155 P. 198 | Okla. Crim. App. | 1916
On information filed in the County Court of Stephens county, charging that he did unlawfully convey intoxicating liquor, the plaintiff in error, Bill Browder, was tried and found guilty and was sentenced to be confined in the county jail for sixty days and to pay a fine of two hundred dollars.
From the judgment rendered on the 18th day of February, 1915, he appealed by filing in this court on May 4, 1915, a petition in error with case-made.
The one question presented by the record in this case which we are asked to review, is the sufficiency of the evidence to sustain the conviction.
The sheriff and two other officers, as witnesses for the state testified that they saw the defendant driving from his home and *286 followed him and just before they overtook him saw him break a bottle of alcohol over the wheel of his buggy, that they picked up two broken bottles that had contained alcohol while they were following him.

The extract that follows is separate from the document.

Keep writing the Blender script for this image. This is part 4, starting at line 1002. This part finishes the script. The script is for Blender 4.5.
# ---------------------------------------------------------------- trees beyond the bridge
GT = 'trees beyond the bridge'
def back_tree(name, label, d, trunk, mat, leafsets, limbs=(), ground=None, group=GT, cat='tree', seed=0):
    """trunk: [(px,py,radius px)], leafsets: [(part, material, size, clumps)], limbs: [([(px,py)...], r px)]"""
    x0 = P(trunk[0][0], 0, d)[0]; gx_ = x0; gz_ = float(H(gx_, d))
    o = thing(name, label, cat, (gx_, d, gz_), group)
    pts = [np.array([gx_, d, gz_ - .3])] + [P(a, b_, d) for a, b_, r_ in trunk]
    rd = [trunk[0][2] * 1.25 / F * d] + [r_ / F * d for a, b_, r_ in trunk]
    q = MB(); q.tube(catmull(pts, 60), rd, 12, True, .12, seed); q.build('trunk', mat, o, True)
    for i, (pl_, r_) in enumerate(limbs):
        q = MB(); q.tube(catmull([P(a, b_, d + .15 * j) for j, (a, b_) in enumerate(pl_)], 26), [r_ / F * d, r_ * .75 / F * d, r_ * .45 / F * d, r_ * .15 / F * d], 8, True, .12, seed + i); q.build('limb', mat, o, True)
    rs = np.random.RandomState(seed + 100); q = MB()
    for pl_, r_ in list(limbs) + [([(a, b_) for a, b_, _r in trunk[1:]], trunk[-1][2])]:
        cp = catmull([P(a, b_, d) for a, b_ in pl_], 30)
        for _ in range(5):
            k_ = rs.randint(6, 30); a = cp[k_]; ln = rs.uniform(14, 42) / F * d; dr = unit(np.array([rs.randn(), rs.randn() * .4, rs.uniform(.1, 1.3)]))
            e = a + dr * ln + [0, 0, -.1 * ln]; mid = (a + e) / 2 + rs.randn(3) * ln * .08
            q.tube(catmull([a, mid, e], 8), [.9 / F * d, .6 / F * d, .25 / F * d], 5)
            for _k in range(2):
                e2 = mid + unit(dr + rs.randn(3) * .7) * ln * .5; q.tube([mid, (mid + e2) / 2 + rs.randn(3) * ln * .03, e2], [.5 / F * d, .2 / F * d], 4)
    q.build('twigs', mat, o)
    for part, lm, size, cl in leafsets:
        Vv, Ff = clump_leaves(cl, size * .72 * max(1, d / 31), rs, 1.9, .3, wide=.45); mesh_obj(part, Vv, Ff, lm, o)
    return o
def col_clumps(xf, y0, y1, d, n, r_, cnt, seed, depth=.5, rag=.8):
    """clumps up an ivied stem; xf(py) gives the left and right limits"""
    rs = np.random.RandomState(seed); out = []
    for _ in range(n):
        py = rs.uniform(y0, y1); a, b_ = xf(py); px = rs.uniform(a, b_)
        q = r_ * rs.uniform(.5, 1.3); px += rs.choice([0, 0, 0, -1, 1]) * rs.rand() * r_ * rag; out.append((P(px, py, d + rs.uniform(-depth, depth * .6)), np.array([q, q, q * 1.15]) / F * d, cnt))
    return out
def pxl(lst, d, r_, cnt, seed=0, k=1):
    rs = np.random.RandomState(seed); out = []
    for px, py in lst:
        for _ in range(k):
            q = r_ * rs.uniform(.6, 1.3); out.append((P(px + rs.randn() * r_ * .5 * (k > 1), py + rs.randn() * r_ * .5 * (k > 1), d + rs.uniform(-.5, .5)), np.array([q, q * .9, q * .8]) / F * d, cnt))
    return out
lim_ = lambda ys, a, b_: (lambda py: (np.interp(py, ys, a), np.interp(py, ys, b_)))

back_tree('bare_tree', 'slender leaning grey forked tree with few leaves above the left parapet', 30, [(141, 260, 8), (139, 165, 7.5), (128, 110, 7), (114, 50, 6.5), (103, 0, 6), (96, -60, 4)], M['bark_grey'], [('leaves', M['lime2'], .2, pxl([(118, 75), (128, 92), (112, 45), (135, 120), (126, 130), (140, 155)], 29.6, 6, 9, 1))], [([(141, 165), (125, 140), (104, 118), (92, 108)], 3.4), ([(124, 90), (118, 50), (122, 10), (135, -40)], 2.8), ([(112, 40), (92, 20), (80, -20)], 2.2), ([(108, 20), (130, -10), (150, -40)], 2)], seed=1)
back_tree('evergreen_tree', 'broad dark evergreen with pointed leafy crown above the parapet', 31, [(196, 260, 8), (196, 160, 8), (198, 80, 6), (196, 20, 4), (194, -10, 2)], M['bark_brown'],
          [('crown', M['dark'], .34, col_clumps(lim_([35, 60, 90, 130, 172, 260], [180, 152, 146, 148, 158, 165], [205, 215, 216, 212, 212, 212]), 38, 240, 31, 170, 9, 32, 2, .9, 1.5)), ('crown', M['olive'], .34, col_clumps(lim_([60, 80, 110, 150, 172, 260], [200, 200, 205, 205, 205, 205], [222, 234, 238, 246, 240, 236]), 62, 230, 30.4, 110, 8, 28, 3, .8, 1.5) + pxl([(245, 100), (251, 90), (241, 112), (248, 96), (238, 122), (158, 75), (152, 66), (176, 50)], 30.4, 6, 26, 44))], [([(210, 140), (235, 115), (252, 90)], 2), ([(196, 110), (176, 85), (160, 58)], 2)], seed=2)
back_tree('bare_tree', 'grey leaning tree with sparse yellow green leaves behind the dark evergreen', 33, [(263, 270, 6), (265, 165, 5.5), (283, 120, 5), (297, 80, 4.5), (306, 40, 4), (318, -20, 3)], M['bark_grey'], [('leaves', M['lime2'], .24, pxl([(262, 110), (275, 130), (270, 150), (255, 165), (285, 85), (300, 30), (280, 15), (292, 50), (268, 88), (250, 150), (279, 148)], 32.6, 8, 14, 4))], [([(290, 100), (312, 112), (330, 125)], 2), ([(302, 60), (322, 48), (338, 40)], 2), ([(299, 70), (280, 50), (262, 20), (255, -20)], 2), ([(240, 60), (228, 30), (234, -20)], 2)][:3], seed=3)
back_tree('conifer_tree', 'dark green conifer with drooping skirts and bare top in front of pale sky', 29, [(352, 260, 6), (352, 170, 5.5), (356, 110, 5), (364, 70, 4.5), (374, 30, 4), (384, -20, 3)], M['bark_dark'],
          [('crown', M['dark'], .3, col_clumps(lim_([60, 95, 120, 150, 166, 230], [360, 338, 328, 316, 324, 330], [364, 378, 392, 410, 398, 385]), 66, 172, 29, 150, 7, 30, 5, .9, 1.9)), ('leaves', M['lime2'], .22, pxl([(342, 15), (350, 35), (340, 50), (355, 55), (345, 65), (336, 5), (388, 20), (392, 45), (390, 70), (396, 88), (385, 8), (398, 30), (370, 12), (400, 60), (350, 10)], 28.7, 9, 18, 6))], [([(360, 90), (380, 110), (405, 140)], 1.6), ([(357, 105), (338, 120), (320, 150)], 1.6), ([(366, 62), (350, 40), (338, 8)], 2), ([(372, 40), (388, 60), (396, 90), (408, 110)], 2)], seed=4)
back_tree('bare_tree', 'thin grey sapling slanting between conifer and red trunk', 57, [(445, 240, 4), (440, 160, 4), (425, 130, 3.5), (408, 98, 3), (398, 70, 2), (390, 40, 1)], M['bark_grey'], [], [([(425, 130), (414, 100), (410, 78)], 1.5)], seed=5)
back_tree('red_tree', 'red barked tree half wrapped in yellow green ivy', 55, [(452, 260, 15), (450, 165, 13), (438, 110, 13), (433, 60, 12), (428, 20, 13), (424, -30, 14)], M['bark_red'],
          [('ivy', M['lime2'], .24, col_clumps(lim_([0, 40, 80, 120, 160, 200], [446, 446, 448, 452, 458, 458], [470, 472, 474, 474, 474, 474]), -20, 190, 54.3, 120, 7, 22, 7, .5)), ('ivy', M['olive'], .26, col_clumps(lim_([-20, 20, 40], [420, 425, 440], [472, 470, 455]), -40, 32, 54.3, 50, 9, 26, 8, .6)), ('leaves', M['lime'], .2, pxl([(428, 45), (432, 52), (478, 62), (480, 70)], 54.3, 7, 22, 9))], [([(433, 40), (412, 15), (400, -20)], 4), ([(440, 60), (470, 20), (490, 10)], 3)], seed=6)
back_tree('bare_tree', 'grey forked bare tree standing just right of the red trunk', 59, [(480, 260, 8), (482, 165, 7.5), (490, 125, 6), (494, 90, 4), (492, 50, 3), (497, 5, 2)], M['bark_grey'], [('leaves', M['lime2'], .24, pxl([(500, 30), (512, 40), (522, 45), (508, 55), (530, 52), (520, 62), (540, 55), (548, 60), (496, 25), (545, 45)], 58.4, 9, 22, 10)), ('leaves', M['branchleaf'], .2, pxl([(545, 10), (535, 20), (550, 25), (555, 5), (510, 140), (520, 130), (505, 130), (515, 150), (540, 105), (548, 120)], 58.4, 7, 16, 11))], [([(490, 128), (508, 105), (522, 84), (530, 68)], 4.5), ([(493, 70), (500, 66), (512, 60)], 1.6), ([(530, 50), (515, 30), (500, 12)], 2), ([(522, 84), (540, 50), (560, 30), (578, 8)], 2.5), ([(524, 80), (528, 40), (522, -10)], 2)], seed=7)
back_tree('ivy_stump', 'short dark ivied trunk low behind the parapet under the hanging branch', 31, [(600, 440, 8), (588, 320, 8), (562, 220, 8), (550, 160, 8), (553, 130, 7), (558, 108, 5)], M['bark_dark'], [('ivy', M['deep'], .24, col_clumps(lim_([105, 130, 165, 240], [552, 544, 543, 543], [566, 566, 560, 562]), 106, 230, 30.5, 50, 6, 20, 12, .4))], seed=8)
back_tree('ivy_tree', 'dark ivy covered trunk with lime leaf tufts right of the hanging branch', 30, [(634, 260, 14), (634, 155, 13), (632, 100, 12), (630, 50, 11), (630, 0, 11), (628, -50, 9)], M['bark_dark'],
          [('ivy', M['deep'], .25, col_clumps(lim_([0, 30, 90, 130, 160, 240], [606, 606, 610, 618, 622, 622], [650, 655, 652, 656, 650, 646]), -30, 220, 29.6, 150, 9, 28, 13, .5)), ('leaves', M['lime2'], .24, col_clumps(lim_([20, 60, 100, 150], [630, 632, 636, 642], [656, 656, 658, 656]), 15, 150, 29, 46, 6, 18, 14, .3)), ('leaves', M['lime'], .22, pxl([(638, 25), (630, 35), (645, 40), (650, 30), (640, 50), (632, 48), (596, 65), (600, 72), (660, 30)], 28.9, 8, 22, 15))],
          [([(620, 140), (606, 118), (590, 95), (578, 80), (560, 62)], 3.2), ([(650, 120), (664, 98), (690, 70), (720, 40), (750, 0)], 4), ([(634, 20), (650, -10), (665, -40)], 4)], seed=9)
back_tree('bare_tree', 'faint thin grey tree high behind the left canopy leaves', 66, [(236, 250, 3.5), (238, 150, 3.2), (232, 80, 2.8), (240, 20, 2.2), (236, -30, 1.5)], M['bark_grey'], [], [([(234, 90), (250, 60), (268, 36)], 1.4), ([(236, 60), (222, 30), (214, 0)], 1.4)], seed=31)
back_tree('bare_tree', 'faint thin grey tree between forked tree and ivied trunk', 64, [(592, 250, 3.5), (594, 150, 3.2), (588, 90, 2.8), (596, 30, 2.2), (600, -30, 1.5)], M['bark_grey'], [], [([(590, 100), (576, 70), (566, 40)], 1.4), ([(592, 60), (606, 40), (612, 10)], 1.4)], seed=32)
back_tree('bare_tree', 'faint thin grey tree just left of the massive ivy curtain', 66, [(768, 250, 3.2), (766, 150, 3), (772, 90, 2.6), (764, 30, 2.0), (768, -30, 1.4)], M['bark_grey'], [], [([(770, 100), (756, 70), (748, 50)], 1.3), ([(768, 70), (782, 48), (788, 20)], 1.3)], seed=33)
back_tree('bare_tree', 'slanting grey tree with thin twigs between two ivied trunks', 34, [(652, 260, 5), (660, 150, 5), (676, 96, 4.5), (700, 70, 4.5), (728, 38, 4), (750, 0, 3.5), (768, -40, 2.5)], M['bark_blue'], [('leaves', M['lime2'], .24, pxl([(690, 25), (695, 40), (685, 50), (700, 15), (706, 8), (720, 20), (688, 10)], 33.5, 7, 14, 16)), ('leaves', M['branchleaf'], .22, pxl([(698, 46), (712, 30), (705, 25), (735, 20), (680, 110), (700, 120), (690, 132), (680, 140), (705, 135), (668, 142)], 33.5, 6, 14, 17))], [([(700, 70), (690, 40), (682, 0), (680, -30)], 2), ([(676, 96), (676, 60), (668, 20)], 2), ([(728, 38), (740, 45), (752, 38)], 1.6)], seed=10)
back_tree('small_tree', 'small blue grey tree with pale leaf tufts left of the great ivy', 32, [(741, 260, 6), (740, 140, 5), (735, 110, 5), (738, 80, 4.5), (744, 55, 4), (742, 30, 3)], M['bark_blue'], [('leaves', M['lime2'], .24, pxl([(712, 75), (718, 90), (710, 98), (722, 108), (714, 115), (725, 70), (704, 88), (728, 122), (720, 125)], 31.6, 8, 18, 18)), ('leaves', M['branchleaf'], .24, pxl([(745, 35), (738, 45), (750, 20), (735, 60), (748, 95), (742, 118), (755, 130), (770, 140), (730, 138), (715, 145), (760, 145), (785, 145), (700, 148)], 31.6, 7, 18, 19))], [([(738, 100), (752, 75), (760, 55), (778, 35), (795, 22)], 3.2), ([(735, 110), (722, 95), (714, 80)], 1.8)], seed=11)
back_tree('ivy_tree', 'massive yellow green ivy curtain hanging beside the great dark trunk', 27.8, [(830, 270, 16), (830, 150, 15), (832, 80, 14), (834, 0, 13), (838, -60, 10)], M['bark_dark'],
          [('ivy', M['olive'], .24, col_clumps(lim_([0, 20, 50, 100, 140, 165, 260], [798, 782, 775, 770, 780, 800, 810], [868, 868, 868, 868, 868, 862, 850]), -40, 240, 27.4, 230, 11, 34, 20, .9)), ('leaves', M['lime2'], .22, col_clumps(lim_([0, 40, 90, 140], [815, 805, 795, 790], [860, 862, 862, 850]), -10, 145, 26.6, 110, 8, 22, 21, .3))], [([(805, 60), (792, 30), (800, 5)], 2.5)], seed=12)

The defendant as a witness in his own behalf denied that he was conveying the alcohol or that he broke the bottles.
Another witness testified that he was with the defendant in his buggy on the occasion of his arrest; and that he did not see any bottles thrown out of the buggy before they met the sheriff.
After a careful examination of the evidence in this case we are not prepared to say that the jury were not warranted in finding the verdict returned by them. The credibility of witnesses and the weight and value to be given to their testimony was a question solely for the jury's determination, and to reverse the judgment on the ground that the verdict is contrary to law and to the evidence this court must find as a matter of law that the evidence is insufficient to warrant the conviction.
We find nothing in the record indicating improper motive or passion or prejudice on the part of the jury, and the court fully and fairly covered the law of the case in a charge to which no objection was made nor exception taken. It follows that the judgment must be and the same is hereby affirmed.